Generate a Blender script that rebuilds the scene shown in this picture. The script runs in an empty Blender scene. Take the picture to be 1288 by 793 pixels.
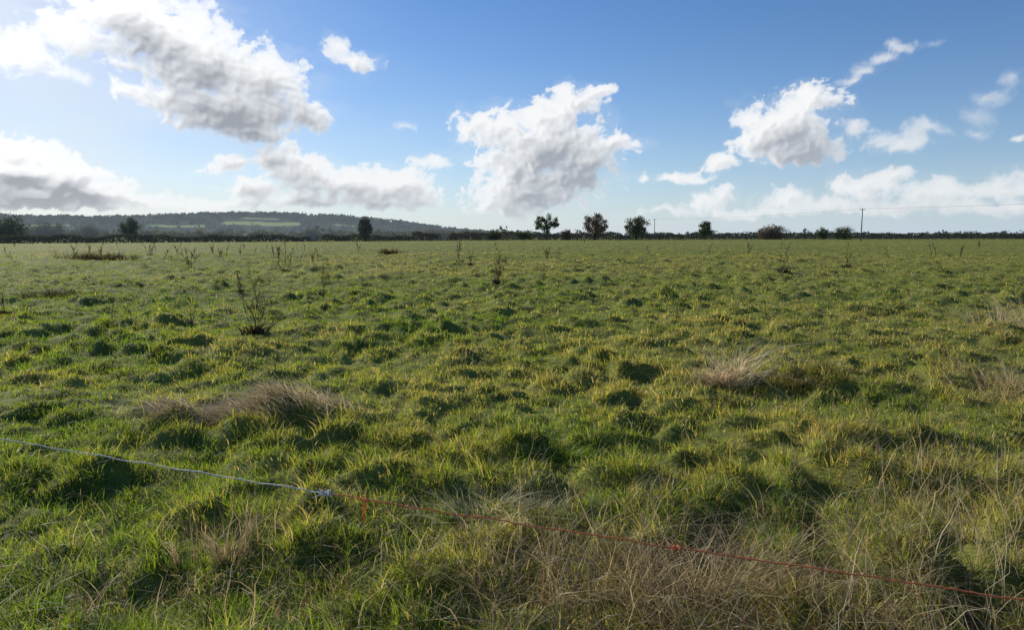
import bpy, math, random
import numpy as np
from mathutils import Vector
random.seed(7); rng = np.random.default_rng(11)
C = bpy.context.scene.collection
PITCH = math.radians(6.67); FPX = 859.0; EYE = 1.6
SUN_AZ, SUN_EL = math.radians(-43), math.radians(23)

# ------------------------------------------------------------------ helpers
def pdir(px, py):
    cx = (px-644)/FPX; cy = (396.5-py)/FPX
    return cx, math.cos(PITCH)+cy*math.sin(PITCH), -math.sin(PITCH)+cy*math.cos(PITCH)
def ground_at(px, py, z=0.0):
    x, y, zz = pdir(px, py); t = (z-EYE)/zz
    return x*t, y*t
def azel(px, py):
    x, y, z = pdir(px, py)
    return math.atan2(x, y), math.atan2(z, math.hypot(x, y))

def _h(xi, yi, seed):
    h = (xi*374761393 + yi*668265263 + seed*974634777) & 0xffffffff
    h = ((h ^ (h >> 13))*1274126177) & 0xffffffff
    h = ((h ^ (h >> 16))*2246822519) & 0xffffffff
    return (h ^ (h >> 15)) & 0xffff
_ca = np.cos(np.arange(65536)/65536*2*np.pi); _sa = np.sin(np.arange(65536)/65536*2*np.pi)
def pn(x, y, seed=0):
    x = np.asarray(x, float); y = np.asarray(y, float)
    xf = np.floor(x); yf = np.floor(y); xi = xf.astype(np.int64); yi = yf.astype(np.int64)
    fx = x-xf; fy = y-yf
    u = fx*fx*fx*(fx*(fx*6-15)+10); v = fy*fy*fy*(fy*(fy*6-15)+10)
    def g(a, b):
        k = _h(xi+a, yi+b, seed); return _ca[k]*(fx-a)+_sa[k]*(fy-b)
    n0 = g(0,0)*(1-u)+g(1,0)*u; n1 = g(0,1)*(1-u)+g(1,1)*u
    return (n0*(1-v)+n1*v)*1.5
def fbm(x, y, octv, seed=0, gain=.5, lac=2.03):
    s = 0; a = 1; t = 0
    for i in range(octv):
        s = s+a*pn(x, y, seed+i*17); t += a; a *= gain; x = x*lac+3.1; y = y*lac+1.7
    return s/t
def billow(x, y, octv, seed=0, gain=.5, lac=2.1):
    s = 0; a = 1; t = 0
    for i in range(octv):
        s = s+a*(1-2*np.abs(pn(x, y, seed+i*13))); t += a; a *= gain; x = x*lac+5.3; y = y*lac+2.9
    return s/t
def worley(x, y, seed):
    xi = np.floor(x).astype(np.int64); yi = np.floor(y).astype(np.int64)
    best = np.full(x.shape, 9.0); rnd = np.zeros(x.shape); vx = np.zeros(x.shape); vy = np.zeros(x.shape)
    for a in (-1, 0, 1):
        for b in (-1, 0, 1):
            k = _h(xi+a, yi+b, seed); k2 = _h(xi+a, yi+b, seed+7)
            dx = x-(xi+a+k/65536.); dy = y-(yi+b+k2/65536.); d = dx*dx+dy*dy
            m = d < best; best = np.where(m, d, best); rnd = np.where(m, ((k*31+k2*17) & 0xffff)/65536., rnd); vx = np.where(m, dx, vx); vy = np.where(m, dy, vy)
    return best, rnd, vx, vy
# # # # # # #
- **Requirement**: Up to and including the line with "SUN_AZ, SUN_EL = math.radians(-43), math.radians(23)", copy the data above from its first line. Skip pictures.

- **Correct response**:
Generate a Blender script that rebuilds the scene shown in this picture. The script runs in an empty Blender scene. Take the picture to be 1288 by 793 pixels.
import bpy, math, random
import numpy as np
from mathutils import Vector
random.seed(7); rng = np.random.default_rng(11)
C = bpy.context.scene.collection
PITCH = math.radians(6.67); FPX = 859.0; EYE = 1.6
SUN_AZ, SUN_EL = math.radians(-43), math.radians(23)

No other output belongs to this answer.